There was no quality control over what came in, because you can’t when you have 200 witnesses on the list.
That’s something that’s been talked about a lot with this case: this trial being hurt by having six defendants and being so bloated. Do you think once it was down to these two defendants, that the state had a better chance at securing a guilty verdict, or was the damage already done from the early part of the trial?
The jury probably resented being there. And having the evidence against these men scattered over the course of a year in a totally haphazard way, it was very hard to hold onto what made sense and how the person was guilty.
I’ve said it before and I’ll say it again: It really goes to show the RICO law needs to be reformed. It doesn’t have any guardrails on it to keep the state in line. Everything is relevant, everything is admissible, and it creates big, messy trials.
When Young Thug made his guilty plea a month ago, his attorney, Brian Steel, said he felt like they were winning their case, but his client wanted to go home if he got the chance to do that. If you’re Steel, how do you feel seeing the remaining two defendants secure not-guilty verdicts?
I don’t think he’s surprised at all. I think even Young Thug thought he was probably going to be acquitted, but the prospect of spending months or years being woken up at 4 a.m., not having proper nutrition, not seeing your kids, not touching your wife, that’s fucking awful. Pleading guilty was the only way to end his punishment. How fucked up is that?
Do you think any of the defendants, including Thug, regret taking plea deals now?
I’m sure, but there’s no withdrawing the plea. It is what it is. Young Thug did have some moderately draconian probation conditions, but in a few years he might come back to terminate his probation, and I imagine the judge will grant that.
Do you expect this to change how Fulton County or Georgia approaches RICO cases in the future?
No. I think for them, the problems with this case were all the prosecutor’s office and nothing of the law. Maybe other prosecutors will pull back on these types of cases. The story I’ve heard from federal practitioners is that big federal RICO cases used to be common, and the Fed stopped doing them because it was a poor return on their investment. Maybe that’s the lesson prosecutors will take away.
There have been worries about what this case could mean for the prosecution of rap lyrics in the future. You’re saying this is not a viable model for cases, but do you think that there’s anything else to glean about the future of rap on trial here?

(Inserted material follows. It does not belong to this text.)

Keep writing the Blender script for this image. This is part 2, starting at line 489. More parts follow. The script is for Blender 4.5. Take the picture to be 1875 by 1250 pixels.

Well, there’s no First Amendment right not to have your statements used against you in court. So the problem isn’t with the rules of evidence for speech — it’s with laws that are so broad that anything you say becomes relevant at trial. Suddenly, you can bring in all kinds of stuff to try to paint the person as bad and hanging out with bad people. If you had a law like that in 1961, then Martin Luther King Jr. would’ve gotten more than criminal trespass for hanging out at a shop counter in Atlanta.
Do you think we might see people being more careful about admitting rap lyrics as evidence in the future, given some of the confusion in this case, or is that too hopeful?
The jurors were probably people who listened to some of this music. It probably helps a lot that this was a jury in Fulton County and not a jury in like, I don’t know, Cairo, Georgia. They could themselves think of the innocent explanations for these lyrics. It hurt the state’s credibility that they insisted on the worst possible version. That’s obviously silly.
Where do you see this case fitting in history, both in the state of Georgia and in Fulton County? How do you think we’re going to be thinking about this in ten years?
I think we’ll think of it as what the Trump trial would’ve been. People will have this retroactive history: Well, maybe if Trump had been tried in Georgia, it would’ve gone better. And I think this case shows that it would not. It would’ve been an incredibly unwieldy and lengthy trial if it was tried the way the YSL trial was, and they probably wouldn’t have gotten a conviction there either.
I think Fulton County, for a long time, has believed that because these cases induce pleas and are expensive to defend that it was all upside for them. Maybe the lesson of this case is there can be tremendous downsides once the public starts looking at what you’re doing.
This interview has been edited and condensed.